Yusuf Tekin'e soru önergesi

DEM Parti Milletvekili Nejla Demir, konu hakkında Milli Eğitim Bakanı Yusuf Tekin'in yanıtlaması istemiyle soru önegesi de verdi. Demir, Tekin'e şu soruları yöneltti:

  1. "21 Şubat Dünya Anadili Günü vesilesiyle, Kürtçe ana dilinde eğitim hakkını tanımaya yönelik herhangi bir yasal düzenleme yapmayı planlamakta mıdır?
  2. Türkiye’de ana dilinde eğitim hakkının tanınmaması ve Kürtçe’nin eğitim dilinde zorunlu ders olarak görülmesine ilişkin bir çalışmanız var mı?
  3. Türkiye’nin taraf olduğu BM Çocuk Hakları Sözleşmesi’nin 17., 29. ve 30. maddelerindeki çekincelerin kaldırılmasına ilişkin bir çalışmanız var mı?
  4. Dünyada ve Birleşmiş Milletler üyesi 113 ülkede birden çok resmi dil kullanılıyorken Türkiye’de milyonlarca kişinin konuştuğu Kürtçenin kamusal alanda ve resmi alanlarda kullanılmamasının gerekçesi nedir?

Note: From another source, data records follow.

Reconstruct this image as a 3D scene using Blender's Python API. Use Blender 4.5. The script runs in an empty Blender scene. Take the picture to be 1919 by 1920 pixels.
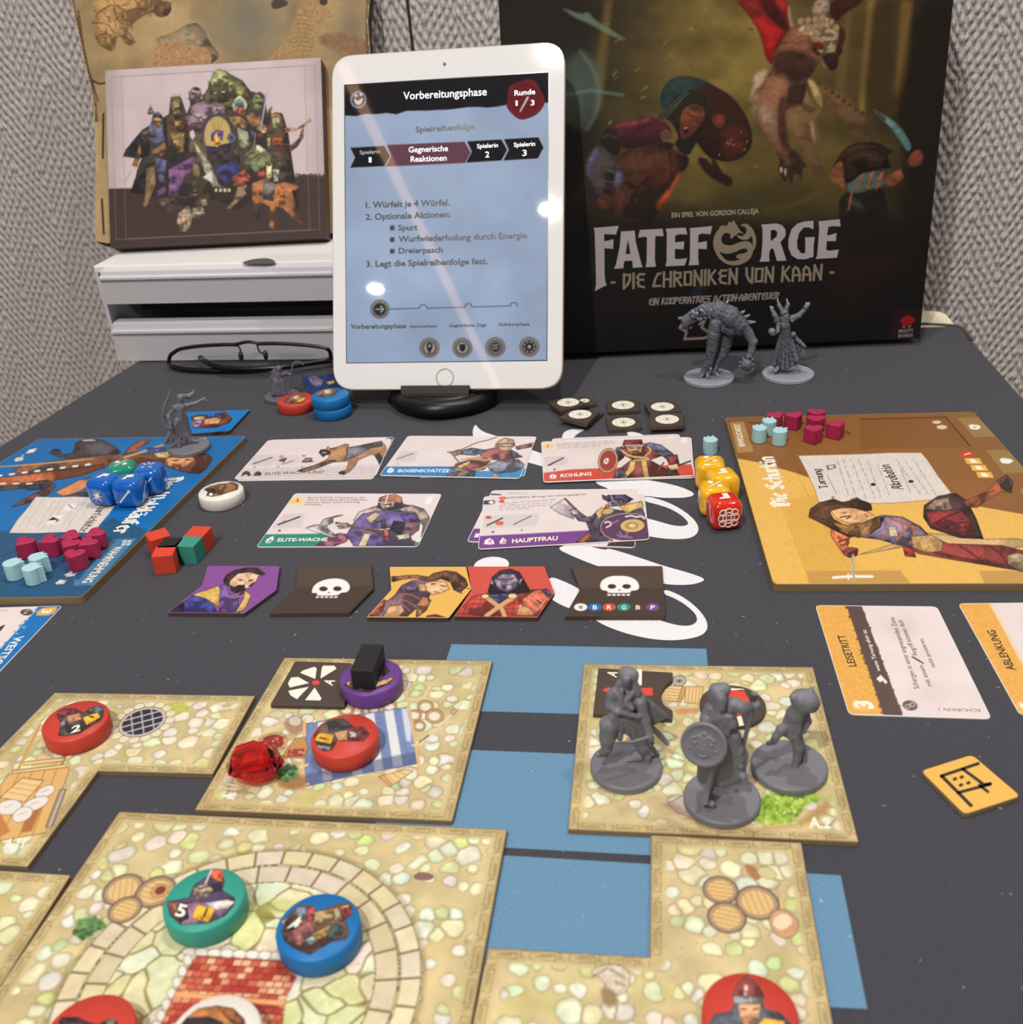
import bpy, bmesh, math, random
import numpy as np
from mathutils import Vector, Matrix, geometry

# ------------------------------------------------------------------ camera
IW, IH = 1919.0, 1920.0
FOC, PITCH, ROLL, CAMH = 1924.4, 0.481, -0.0643, 0.27735
sc = bpy.context.scene
col = bpy.context.collection
_cp, _sp, _cr, _sr = math.cos(PITCH), math.sin(PITCH), math.cos(ROLL), math.sin(ROLL)
RC = np.array([[_cr, -_sr, 0], [_sr, _cr, 0], [0, 0, 1]]) @ np.array([[1, 0, 0], [0, -_sp, -_cp], [0, _cp, -_sp]])
CAM = np.array([0, 0, CAMH])
cd = bpy.data.cameras.new('camera')
cam = bpy.data.objects.new('camera', cd)
col.objects.link(cam)
m = Matrix.Identity(4)
for i in range(3):
    m[i][0], m[i][1], m[i][2], m[i][3] = RC[0][i], -RC[1][i], -RC[2][i], CAM[i]
cam.matrix_world = m
cd.sensor_fit = 'HORIZONTAL'
cd.sensor_width = 36.0
cd.lens = 36.0 * FOC / IW
cd.clip_start, cd.clip_end = 0.01, 50
cd.dof.use_dof = True
cd.dof.focus_distance = 0.56
cd.dof.aperture_fstop = 17.0
sc.camera = cam

# ------------------------------------------------------------------ world and exposure
w = bpy.data.worlds.new('room_light')
sc.world = w
w.use_nodes = True
w.node_tree.nodes['Background'].inputs[0].default_value = (1.0, 0.985, 0.975, 1)
w.node_tree.nodes['Background'].inputs[1].default_value = 0.26
sc.view_settings.view_transform = 'Standard'
sc.view_settings.look = 'None'
sc.view_settings.exposure = -0.36
sc.view_settings.gamma = 1.0
sc.view_settings.use_curve_mapping = False
# ceiling spots: position above the table and power (the ceiling itself is built below)
SPOTS = [((-0.50, -0.60), 38), ((-0.71, -1.22), 17), ((-1.47, -1.51), 12), ((0.80, 0.30), 11), ((0.15, 0.72), 13)]  # the last two are added fill spots for a more even light
CEIL = 1.75

# ------------------------------------------------------------------ helpers: projection
def V3(*a): return np.array(a, float)
def ray(x, y):
    return np.array([(x - IW / 2) / FOC, (y - IH / 2) / FOC, 1.0]) @ RC
def P(x, y, z=0.0):
    """point of the horizontal plane at height z seen at photo pixel x, y"""
    d = ray(x, y)
    return CAM + d * ((z - CAMH) / d[2])
def PY(x, y, o, n):
    """point of the plane through o with normal n seen at photo pixel x, y"""
    d = ray(x, y)
    return CAM + d * (np.dot(np.asarray(o) - CAM, n) / np.dot(d, n))
def project(W):
    q = (W - CAM) @ RC.T
    return FOC * q[..., 0] / q[..., 2] + IW / 2, FOC * q[..., 1] / q[..., 2] + IH / 2
def Z(x0, y0, x1, wret):
    s = (x1 - x0) / wret
    return lambda *pts: [(x0 + a * s, y0 + b * s) for a, b in pts]
def pairs(s):
    v = [float(t) for t in s.replace(',', ' ').split()]
    return list(zip(v[0::2], v[1::2]))

# ------------------------------------------------------------------ helpers: materials
def lin(c):
    c = np.asarray(c, float) / 255.0
    return np.where(c <= 0.04045, c / 12.92, ((c + 0.055) / 1.055) ** 2.4)
MATS = {}
def mat(name, rgb=(128, 128, 128), rough=0.5, metal=0.0, spec=0.5, coat=0.0, grain=0.0, gscale=900.0, bump=0.0, bscale=900.0,
        trans=0.0, ior=1.45, emit=0.0, sss=0.0):
    if name in MATS: return MATS[name]
    M = bpy.data.materials.new(name); M.use_nodes = True
    nt = M.node_tree; b = nt.nodes['Principled BSDF']
    c = tuple(lin(rgb)) + (1,)
    b.inputs['Base Color'].default_value = c
    b.inputs['Roughness'].default_value = rough
    b.inputs['Metallic'].default_value = metal
    b.inputs['Specular IOR Level'].default_value = spec
    b.inputs['Coat Weight'].default_value = coat
    b.inputs['Transmission Weight'].default_value = trans
    b.inputs['IOR'].default_value = ior
    if sss:
        b.inputs['Subsurface Weight'].default_value = sss
        b.inputs['Subsurface Scale'].default_value = 0.003
    if emit:
        b.inputs['Emission Color'].default_value = c
        b.inputs['Emission Strength'].default_value = emit
    if grain or bump:
        tc = nt.nodes.new('ShaderNodeTexCoord')
    if grain:
        nz = nt.nodes.new('ShaderNodeTexNoise'); nz.inputs['Scale'].default_value = gscale; nz.inputs['Detail'].default_value = 4
        nt.links.new(tc.outputs['Object'], nz.inputs['Vector'])
        mx = nt.nodes.new('ShaderNodeMix'); mx.data_type = 'RGBA'
        mx.inputs['A'].default_value = tuple(x * (1 - grain) for x in c[:3]) + (1,)
        mx.inputs['B'].default_value = tuple(min(1, x * (1 + grain)) for x in c[:3]) + (1,)
        nt.links.new(nz.outputs['Fac'], mx.inputs['Factor'])
        nt.links.new(mx.outputs['Result'], b.inputs['Base Color'])
    if bump:
        nz = nt.nodes.new('ShaderNodeTexNoise'); nz.inputs['Scale'].default_value = bscale; nz.inputs['Detail'].default_value = 3
        nt.links.new(tc.outputs['Object'], nz.inputs['Vector'])
        bp = nt.nodes.new('ShaderNodeBump'); bp.inputs['Strength'].default_value = bump; bp.inputs['Distance'].default_value = 0.0006
        nt.links.new(nz.outputs['Fac'], bp.inputs['Height'])
        nt.links.new(bp.outputs['Normal'], b.inputs['Normal'])
    MATS[name] = M
    return M
def print_mat(name, rough=0.5, spec=0.4, coat=0.0, emit=0.0, coatr=0.05):
    """ink: colour comes from the colour attribute of the printed mesh"""
    if name in MATS: return MATS[name]
    M = bpy.data.materials.new(name); M.use_nodes = True
    nt = M.node_tree; b = nt.nodes['Principled BSDF']
    at = nt.nodes.new('ShaderNodeVertexColor'); at.layer_name = 'ink'
    nz = nt.nodes.new('ShaderNodeTexNoise'); nz.inputs['Scale'].default_value = 2500
    tc = nt.nodes.new('ShaderNodeTexCoord'); nt.links.new(tc.outputs['Object'], nz.inputs['Vector'])
    mr = nt.nodes.new('ShaderNodeMapRange'); mr.inputs[3].default_value = 0.94; mr.inputs[4].default_value = 1.06
    nt.links.new(nz.outputs['Fac'], mr.inputs[0])
    mu = nt.nodes.new('ShaderNodeVectorMath'); mu.operation = 'SCALE'
    nt.links.new(at.outputs['Color'], mu.inputs[0]); nt.links.new(mr.outputs[0], mu.inputs['Scale'])
    if emit:
        b.inputs['Base Color'].default_value = (0.01, 0.01, 0.012, 1)
        nt.links.new(at.outputs['Color'], b.inputs['Emission Color'])
        b.inputs['Emission Strength'].default_value = emit
    else:
        nt.links.new(mu.outputs[0], b.inputs['Base Color'])
    b.inputs['Roughness'].default_value = rough
    b.inputs['Specular IOR Level'].default_value = spec
    b.inputs['Coat Weight'].default_value = coat
    b.inputs['Coat Roughness'].default_value = coatr
    MATS[name] = M
    return M
INK = print_mat('printed_ink', 0.62, 0.25)
INKG = print_mat('glossy_card_ink', 0.42, 0.35)

# ------------------------------------------------------------------ helpers: objects
def tag(o, label=None, cat=None, group=None, kind=None):
    if label: o['label'] = label
    if cat: o['category'] = cat
    if group: o['group'] = group
    if kind: o['kind'] = kind
    return o
def link(name, me, material=None, parent=None, smooth=False):
    o = bpy.data.objects.new(name, me)
    col.objects.link(o)
    if material is not None and len(me.materials) == 0:
        me.materials.append(material)
    if parent is not None:
        o.parent = parent
        o.matrix_parent_inverse = Matrix.Identity(4) if parent.parent else parent.matrix_basis.inverted()
    if smooth:
        for p in me.polygons: p.use_smooth = True
    return o
def mesh(name, v, f):
    me = bpy.data.meshes.new(name)
    me.from_pydata([tuple(map(float, a)) for a in v], [], [tuple(map(int, a)) for a in f])
    me.validate(); me.update()
    return me
def frm(bm, name):
    bmesh.ops.recalc_face_normals(bm, faces=bm.faces)
    me = bpy.data.meshes.new(name); bm.to_mesh(me); bm.free(); return me
def round_poly(pts, r, n=4):
    """round the corners of a 2D/3D polygon"""
    pts = [np.asarray(p, float) for p in pts]; out = []
    rr = r if hasattr(r, '__len__') else [r] * len(pts)
    for i, p in enumerate(pts):
        a, b = pts[i - 1], pts[(i + 1) % len(pts)]
        la, lb = np.linalg.norm(a - p), np.linalg.norm(b - p)
        q = min(rr[i], la * 0.45, lb * 0.45)
        if q <= 0: out.append(p); continue
        s, e = p + (a - p) / la * q, p + (b - p) / lb * q
        for k in range(n + 1):
            t = k / n
            out.append((1 - t) ** 2 * s + 2 * t * (1 - t) * p + t * t * e)
    return out
def slab(name, top, n, thick, material, parent=None, bev=0.0, edge=None):
    """plate: top outline (3D points), thickness against normal n; edge = second material for the cut rim"""
    n = np.asarray(n, float); top = [np.asarray(p, float) for p in top]
    c = sum(top) / len(top)
    bm = bmesh.new()
    rings = []
    if bev:
        ins = []
        for p in top:
            d = c - p; ins.append(p + d / max(1e-9, np.linalg.norm(d)) * bev * 1.3)
        rings = [ins, [p - n * bev for p in top], [p - n * (thick - bev) for p in top], [q - n * thick for q in ins]]
    else:
        rings = [top, [p - n * thick for p in top]]
    vs = [[bm.verts.new(p) for p in r] for r in rings]
    bm.faces.new(vs[0]); bm.faces.new(list(reversed(vs[-1])))
    k = len(top)
    for a, b in zip(vs[:-1], vs[1:]):
        for i in range(k):
            f = bm.faces.new((a[i], a[(i + 1) % k], b[(i + 1) % k], b[i]))
            if edge is not None: f.material_index = 1
    me = frm(bm, name)
    o = link(name, me, material, parent)
    if edge is not None: me.materials.append(edge)
    return o
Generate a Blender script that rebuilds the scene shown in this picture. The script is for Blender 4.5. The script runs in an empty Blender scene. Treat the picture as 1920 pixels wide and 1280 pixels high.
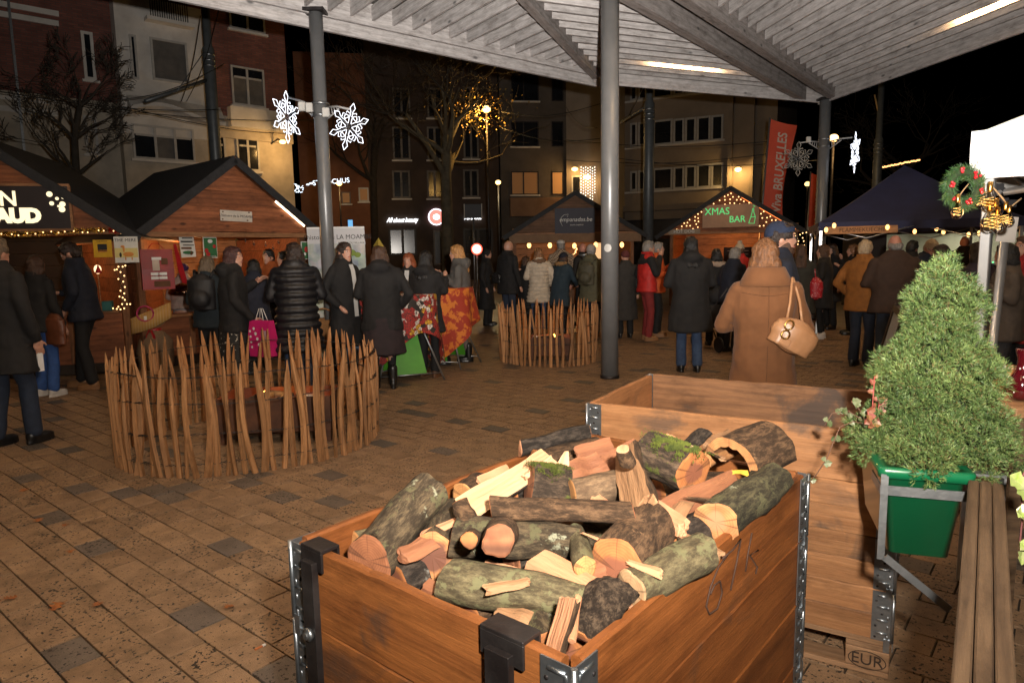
import bpy, bmesh, math, random
import numpy as np
from mathutils import Vector as V, Matrix as M, noise
rnd = random.Random(7)
S = bpy.context.scene
COL = S.collection
PI = math.pi
# ------------------------------------------------------------------ camera
CH, PITCH, ROLL, FPX = 1.5768, 0.1289, -0.0179, 1280.0
cd = bpy.data.cameras.new('camera'); cam = bpy.data.objects.new('camera', cd); COL.objects.link(cam)
cd.lens = 24.0; cd.sensor_width = 36.0; cd.sensor_fit = 'HORIZONTAL'; cd.clip_start = 0.05; cd.clip_end = 400
CAMM = M.Translation((0, 0, CH)) @ M.Rotation(PI/2 - PITCH, 4, 'X') @ M.Rotation(ROLL, 4, 'Z')
cam.matrix_world = CAMM
S.camera = cam
# ------------------------------------------------------------------ night sky
W = bpy.data.worlds.new('World'); S.world = W; W.use_nodes = True
wn = W.node_tree
sky = wn.nodes.new('ShaderNodeTexSky'); sky.sky_type = 'NISHITA'; sky.sun_disc = False
sky.sun_elevation = math.radians(-6); sky.sun_rotation = math.radians(200); sky.altitude = 60
wn.links.new(sky.outputs[0], wn.nodes['Background'].inputs[0])
wn.nodes['Background'].inputs[1].default_value = 0.05
# ------------------------------------------------------------------ lights that belong to no lamp mesh
def lamp(name, kind, loc, energy, color, **kw):
    d = bpy.data.lights.new(name, kind); d.energy = energy; d.color = color
    for k, v in kw.items(): setattr(d, k, v)
    o = bpy.data.objects.new(name, d); COL.objects.link(o); o.location = loc
    return o
# the photographer's flash gun, tilted up at the canopy: the beam of its head, and the wide spill of its diffuser
fl = lamp('camera_flash', 'SPOT', (0.16, -0.02, 1.78), 4300, (1.0, 0.93, 0.86), spot_size=math.radians(104), spot_blend=1.0, shadow_soft_size=0.035)
fl.rotation_euler = (math.radians(125), 0, math.radians(-2))
fs = lamp('camera_flash_spill', 'SPOT', (0.16, -0.02, 1.78), 1000, (1.0, 0.89, 0.76), spot_size=math.radians(170), spot_blend=1.0, shadow_soft_size=0.035)
fs.rotation_euler = (math.radians(117), 0, math.radians(-2))
# ------------------------------------------------------------------ colour management and render settings
S.view_settings.view_transform = 'Standard'; S.view_settings.look = 'None'
S.view_settings.exposure = 0.0; S.view_settings.gamma = 1.0
S.view_settings.use_curve_mapping = False
S.cycles.use_denoising = True
S.cycles.max_bounces = 5; S.cycles.diffuse_bounces = 3; S.cycles.glossy_bounces = 3
S.cycles.transmission_bounces = 4; S.cycles.transparent_max_bounces = 8
S.cycles.sample_clamp_indirect = 4.0
S.cycles.caustics_reflective = False; S.cycles.caustics_refractive = False

# ------------------------------------------------------------------ placing helpers (measured on the photograph, 1920 x 1280)
CR = CAMM.to_3x3()
def ray(px, py):
    return (CR @ V(((px-960)/FPX, -(py-640)/FPX, -1)))
def at(px, py, Y):                      # world point seen at a pixel, at distance Y
    d = ray(px, py); return V((0, 0, CH)) + d*(Y/d.y)
def gr(px, py, z=0.0):                  # world point where a pixel's ray meets height z
    d = ray(px, py); return V((0, 0, CH)) + d*((z-CH)/d.z)
def onp(px, py, P, d2):                 # ray meets the vertical plane through P along d2
    n = V((-d2[1], d2[0], 0)); d = ray(px, py); C = V((0, 0, CH))
    return C + d*((V(P)-C).dot(n)/d.dot(n))
def px(P):
    q = CR.transposed() @ (V(P)-V((0, 0, CH)))
    return (960+FPX*q.x/-q.z, 640-FPX*q.y/-q.z, -q.z)

# ------------------------------------------------------------------ mesh building
def Rz(a): return M.Rotation(a, 4, 'Z')
def T(*p): return M.Translation(V(p[0]) if len(p) == 1 else V(p))
def frame(o, x, z=None):                # matrix with its x axis along x and z axis near z
    x = V(x).normalized(); z = V(z or (0, 0, 1)); y = z.cross(x)
    if y.length < 1e-5: y = V((0, 1, 0)).cross(x)
    y.normalize(); z = x.cross(y)
    m = M((x, y, z)).transposed().to_4x4(); m.translation = V(o); return m
class MB:
    def __init__(s): s.v = []; s.f = []; s.m = []; s.sm = []
    def add(s, vs, fs, mi=0, mx=None, smooth=False):
        n = len(s.v)
        s.v += [tuple(mx @ V(p)) if mx else tuple(p) for p in vs]
        s.f += [tuple(i+n for i in f) for f in fs]; s.m += [mi]*len(fs); s.sm += [smooth]*len(fs)
        return s
    def box(s, c, d, mi=0, mx=None, ch=0.0):
        x, y, z = d[0]/2, d[1]/2, d[2]/2
        if ch <= 0:
            vs = [(c[0]+a*x, c[1]+b*y, c[2]+e*z) for e in (-1, 1) for b in (-1, 1) for a in (-1, 1)]
            fs = [(0, 2, 3, 1), (4, 5, 7, 6), (0, 1, 5, 4), (2, 6, 7, 3), (0, 4, 6, 2), (1, 3, 7, 5)]
            return s.add(vs, fs, mi, mx)
        vs = []; fs = []
        ch = min(ch, x*.9, y*.9, z*.9)
        for e in (-1, 1):
            for b in (-1, 1):
                for a in (-1, 1):
                    vs += [(c[0]+a*x, c[1]+b*(y-ch), c[2]+e*(z-ch)), (c[0]+a*(x-ch), c[1]+b*y, c[2]+e*(z-ch)), (c[0]+a*(x-ch), c[1]+b*(y-ch), c[2]+e*z)]
        I = lambda a, b, e, k: ((e > 0)*4+(b > 0)*2+(a > 0))*3+k
        for a in (-1, 1): fs.append([I(a, -1, -1, 0), I(a, 1, -1, 0), I(a, 1, 1, 0), I(a, -1, 1, 0)][::a])
        for b in (-1, 1): fs.append([I(-1, b, -1, 1), I(-1, b, 1, 1), I(1, b, 1, 1), I(1, b, -1, 1)][::b])
        for e in (-1, 1): fs.append([I(-1, -1, e, 2), I(1, -1, e, 2), I(1, 1, e, 2), I(-1, 1, e, 2)][::e])
        for a in (-1, 1):
            for b in (-1, 1):
                for e in (-1, 1): fs.append([I(a, b, e, 0), I(a, b, e, 1), I(a, b, e, 2)][::a*b*e])
        for b in (-1, 1):
            for e in (-1, 1): fs.append([I(-1, b, e, 1), I(-1, b, e, 2), I(1, b, e, 2), I(1, b, e, 1)][::b*e])
        for a in (-1, 1):
            for e in (-1, 1): fs.append([I(a, -1, e, 2), I(a, -1, e, 0), I(a, 1, e, 0), I(a, 1, e, 2)][::a*e])
        for a in (-1, 1):
            for b in (-1, 1): fs.append([I(a, b, -1, 0), I(a, b, -1, 1), I(a, b, 1, 1), I(a, b, 1, 0)][::a*b])
        return s.add(vs, fs, mi, mx)
    def loft(s, rings, mi=0, caps=True, smooth=True, closed=True, mx=None):
        n = len(rings[0]); vs = [p for r in rings for p in r]; fs = []
        for i in range(len(rings)-1):
            for j in range(n if closed else n-1):
                k = (j+1) % n; fs.append((i*n+j, i*n+k, (i+1)*n+k, (i+1)*n+j))
        s.add(vs, fs, mi, mx, smooth)
        if caps:
            b = len(s.v)-len(vs)
            s.f += [tuple(b+j for j in range(n))[::-1], tuple(b+(len(rings)-1)*n+j for j in range(n))]; s.m += [mi]*2; s.sm += [False]*2
        return s
    def tube(s, pts, r, n=8, mi=0, caps=True, smooth=True, mx=None, sx=1.0):
        pts = [V(p) for p in pts]; R = r if isinstance(r, (list, tuple)) else [r]*len(pts)
        rings = []; up = None
        for i, p in enumerate(pts):
            t = (pts[min(i+1, len(pts)-1)]-pts[max(i-1, 0)]).normalized()
            if up is None: up = V((0, 0, 1)) if abs(t.z) < .9 else V((1, 0, 0))
            a = t.cross(up)
            if a.length < 1e-4: a = t.cross(V((0, 1, 0)))
            a.normalize(); b = a.cross(t); up = b
            rings.append([p+(a*math.cos(2*PI*j/n)*sx+b*math.sin(2*PI*j/n))*R[i] for j in range(n)])
        return s.loft(rings, mi, caps, smooth, True, mx)
    def ell(s, c, r, mi=0, nu=12, nv=8, mx=None):
        r = (r, r, r) if not isinstance(r, (list, tuple)) else r
        vs = [(c[0], c[1], c[2]-r[2])]; fs = []
        for i in range(1, nv):
            a = -PI/2+PI*i/nv
            vs += [(c[0]+r[0]*math.cos(a)*math.cos(2*PI*j/nu), c[1]+r[1]*math.cos(a)*math.sin(2*PI*j/nu), c[2]+r[2]*math.sin(a)) for j in range(nu)]
        vs.append((c[0], c[1], c[2]+r[2])); L = len(vs)-1
        for j in range(nu):
            k = (j+1) % nu
            fs.append((0, 1+k, 1+j)); fs.append((L, L-nu+j, L-nu+k))
            for i in range(nv-2): fs.append((1+i*nu+j, 1+i*nu+k, 1+(i+1)*nu+k, 1+(i+1)*nu+j))
        return s.add(vs, fs, mi, mx, True)
    def lathe(s, prof, c=(0, 0, 0), n=16, mi=0, mx=None, caps=True):
        return s.loft([[(c[0]+r*math.cos(2*PI*j/n), c[1]+r*math.sin(2*PI*j/n), c[2]+z) for j in range(n)] for r, z in prof], mi, caps, True, True, mx)
    def prism(s, poly, z0, z1, mi=0, mx=None):
        return s.loft([[(p[0], p[1], z0) for p in poly], [(p[0], p[1], z1) for p in poly]], mi, True, False, True, mx)
    def quad(s, a, b, c, d, mi=0, mx=None): return s.add([a, b, c, d], [(0, 1, 2, 3)], mi, mx)
    def mesh(s, name, mats, mx=None):
        me = bpy.data.meshes.new(name)
        vs = s.v if mx is None else [tuple(mx @ V(p)) for p in s.v]
        me.from_pydata(vs, [], s.f)
        for m in (mats if isinstance(mats, (list, tuple)) else [mats]): me.materials.append(m)
        me.polygons.foreach_set('material_index', s.m); me.polygons.foreach_set('use_smooth', s.sm)
        me.update(); return me
    def build(s, name, mats, parent=None, local=False, bevel=0):
        mx = None if (parent is None or local) else wm(parent).inverted()
        return link(name, s.mesh(name, mats, mx), parent)
def wm(o):
    m = T(o.location) @ o.rotation_euler.to_matrix().to_4x4()
    return wm(o.parent) @ m if o.parent else m
def link(name, me, parent=None, loc=None, rot=None):
    o = bpy.data.objects.new(name, me); COL.objects.link(o)
    if parent is not None: o.parent = parent
    if loc is not None: o.location = loc
    if rot is not None: o.rotation_euler = rot
    return o
def tag(o, label=None, cat=None, group=None, kind=None):
    for k, v in (('label', label), ('category', cat), ('group', group), ('kind', kind)):
        if v: o[k] = v
    return o
def thing(name, label, cat, loc=(0, 0, 0), rz=0, group=None):
    o = link(name, None, None, loc, (0, 0, rz)); o.empty_display_size = .1
    return tag(o, label, cat, group)
def solo(mb, name, label, cat, mats, base=None, group=None):   # a thing of one mesh, its origin at its base
    if base is None:
        a = np.array(mb.v); base = (float(a[:, 0].mean()), float(a[:, 1].mean()), float(a[:, 2].min()))
    o = link(name, mb.mesh(name, mats, T(base).inverted()), None, base)
    return tag(o, label, cat, group)
def nz(p, s=1.0, seed=0.0): return noise.noise(V(p)*s+V((seed, seed*1.7, -seed)))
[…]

  5. Ana dilinde eğitimin bilimsel, pedagojik ve toplumsal faydaları birçok akademik çalışma ile ortaya konmuşken, Kürtçe eğitim veren okulların ve kursların kapatılması hangi gerekçelerle gerçekleştirilmektedir?
  6. Türkiye’de konuşulan tüm dillerde eğitim ve öğretim hakkının anayasal ve yasal güvenceye alınması için çalışma yapılacak mıdır?"